Semiconductive and Redox Properties of Ti and Zr Pyrophosphate Catalysts (TiP2O7 and ZrP2O7). Consequences for the Oxidative Dehydrogenation of n-Butane

The electrical conductivity of titanium and zirconium pyrophosphates used as catalysts in n-butane oxidative dehydrogenation has been measured under oxygen and n-butane at 400 and 500 °C and under subsequent exposures to both gases at the catalytic reaction temperature. The two compounds appeared to be p-type semiconductors under air with positive holes as the main charge carriers but became n-type when contacted with n-butane.

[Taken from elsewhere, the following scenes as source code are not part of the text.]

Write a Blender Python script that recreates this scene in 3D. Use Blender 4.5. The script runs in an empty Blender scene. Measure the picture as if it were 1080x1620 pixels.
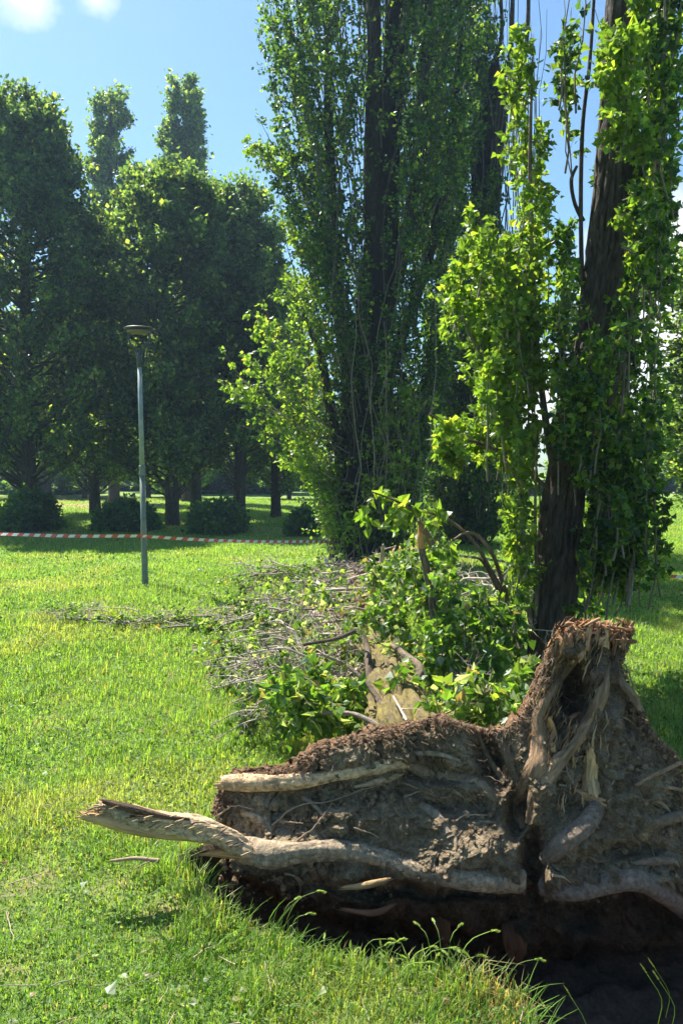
import bpy, math, random
import numpy as np
from mathutils import Vector
R = math.radians
rng = np.random.default_rng(7)
random.seed(7)
scene = bpy.context.scene
COL = scene.collection

# ------------------------------------------------------------------ camera
F = 1271.0
CAMZ = 1.6
PITCH = math.atan(65.0 / F)
cd = bpy.data.cameras.new('camera')
cam = bpy.data.objects.new('camera', cd)
COL.objects.link(cam)
cam.location = (0, 0, CAMZ)
cam.rotation_euler = (R(90) - PITCH, 0, 0)
cd.sensor_fit = 'VERTICAL'
cd.sensor_height = 36.0
cd.lens = 36.0 * F / 1620.0
cd.clip_start = 0.05
cd.clip_end = 3000
scene.camera = cam

# ------------------------------------------------------------------ light
SUN_AZ = R(40)      # left of the view direction, beyond the trees
SUN_EL = R(57)
sd = bpy.data.lights.new('sun', 'SUN')
sd.energy = 5.0
sd.angle = R(0.5)
sd.color = (1.0, 0.95, 0.86)
sun = bpy.data.objects.new('sun', sd)
COL.objects.link(sun)
sun_dir = Vector((-math.sin(SUN_AZ) * math.cos(SUN_EL), math.cos(SUN_AZ) * math.cos(SUN_EL), math.sin(SUN_EL)))
sun.rotation_euler = sun_dir.to_track_quat('Z', 'Y').to_euler()
sun.location = (0, 0, 30)

scene.view_settings.view_transform = 'Standard'
scene.view_settings.look = 'None'
scene.view_settings.gamma = 1
scene.view_settings.exposure = 1.45
scene.cycles.use_denoising = True
scene.cycles.max_bounces = 7
scene.cycles.diffuse_bounces = 3
scene.cycles.glossy_bounces = 2
scene.cycles.transmission_bounces = 4
scene.cycles.transparent_max_bounces = 4
scene.cycles.sample_clamp_indirect = 6
scene.cycles.use_adaptive_sampling = True
scene.cycles.adaptive_threshold = 0.02


def ray(px, py):
    xc = (np.asarray(px, float) - 540) / F
    yc = (810 - np.asarray(py, float)) / F
    sp, cp = math.sin(PITCH), math.cos(PITCH)
    return xc, cp + yc * sp, -sp + yc * cp


def at(px, py, Y):
    """a point Y metres ahead seen at that place of the photograph"""
    x, y, z = ray(px, py)
    t = np.asarray(Y, float) / y
    return np.stack(np.broadcast_arrays(x * t, y * t, CAMZ + z * t), -1)


def atz(px, py, zz=0.0):
    x, y, z = ray(px, py)
    t = (np.asarray(zz, float) - CAMZ) / z
    return np.stack(np.broadcast_arrays(x * t, y * t, CAMZ + z * t), -1)


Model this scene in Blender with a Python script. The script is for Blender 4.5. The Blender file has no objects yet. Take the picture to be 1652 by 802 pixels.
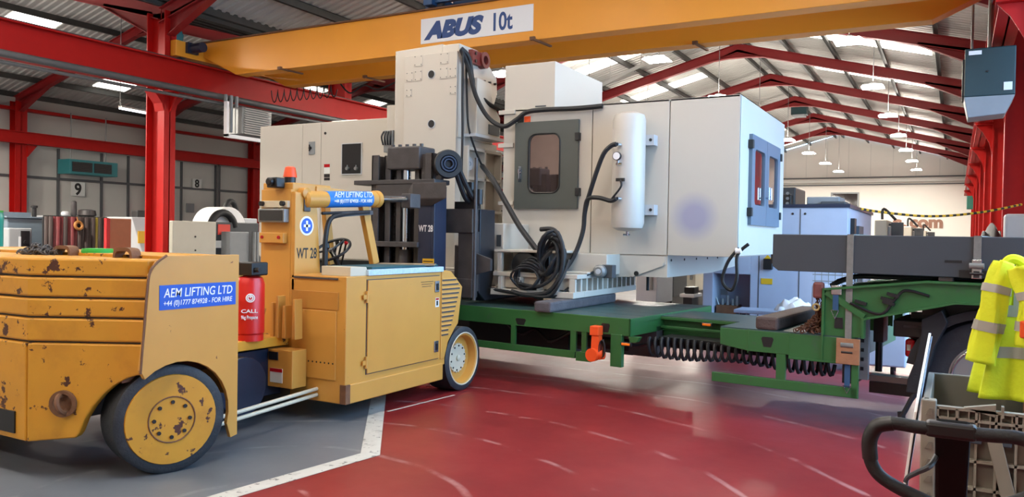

If their conductivities are comparable as p-type semiconductors (within one order of magnitude), by contrast, they differ by 3 orders of magnitude when being n-type semiconductors. These results explain the difference in catalytic reaction mechanism encountered on the two solids. The alkane activation was proposed to be related in both cases to the p-type semiconducting properties of the solids, likely through hydrogen abstraction by a surface O^- species, forming a C₄H₉ radical which will similarly undergo a second hydrogen abstraction to form butenes. The changes in activation energy and in selectivity on TiP₂O₇ at higher temperatures (>450 C) are indicative of a change in mechanism, possibly with the transient formation of an alkoxide species.